The National Association of Seadogs (Pyrates Confraternity) has blamed the attacks on military facilities in the country on the President Muhammadu Buhari-led Federal Government’s decision to pamper terror suspects.
According to the association, the so-called bandits have become embolden because of the culture of impunity which the Buhari administration allowed to thrive.
The NAS Capoon, Mr Abiola Owoaje, in statement said, “The Federal Government must rethink its war on terrorism.”
The group called on the government to get serious in prosecuting terror suspects if it hoped to win the war against terror.
While describing the previous attack on the National Defence Academy and the recent attack of the Forward Operating Base in Mutumji, Dansadau Local Government Area of Zamfara State as embarrassing, it lamented that terrorism and all kinds of atrocious crimes had blossomed under the present administration because the government had been trivialising terrorism.
The statement said, “It is incongruous that a country ranked third in the Global Index of Terrorism is seemingly unable to interdict the sponsors of terror and negotiating with these criminal elements, and even unconstitutionally granting pardons to self-confessed murderers and ‘reintegrating’ them back into the society through a non-transparent deradicalisation policy.
“President Buhari as the Commander-in-Chief leading the security agencies must do more to convince Nigerians on the sincerity of his government’s fight against terrorism. We reiterate that the government should rethink its strategies to combat terror by ceasing all manner of negotiations with criminal elements in the northeast and northwest.

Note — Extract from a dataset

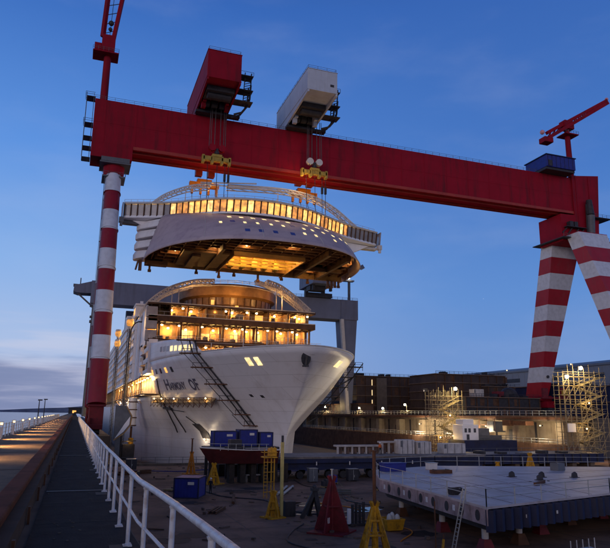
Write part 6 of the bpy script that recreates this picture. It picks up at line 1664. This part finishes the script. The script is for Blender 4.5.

The recent disclosures by Governors Matawalle and Masari on the failed negotiation with bandits show that from the onset, negotiating with bandits was a self-defeatist strategy.”
“To this end, the hundreds of terror suspects in various detention centres should be screened and those found culpable of mass murder and other crimes should be put on trial immediately. Also the 400 Bureau De Change (BDC) operators, that the office of the Attorney-General, Mr Abubakar Malami announced in May 2021 of being implicated as sponsors and financers of terrorism should be immediately put on trial. A similar trial and conviction of six Nigerian bureau de change operators for sponsoring terrorism in United Arab Emirate in November 2020 is a pointer to the Nigerian government on how not to pamper terror suspects.
“Finally, and for the umpteenth time, we demand that the federal government and our security agencies get serious with intelligence gathering to weed out internal collaborators, identify sponsors of terror, cut off their sources of funding, supplies and punish severely those found guilty. Nigerians are tired of the excuses; President Buhari should act now before terrorists overrun his government and our country.”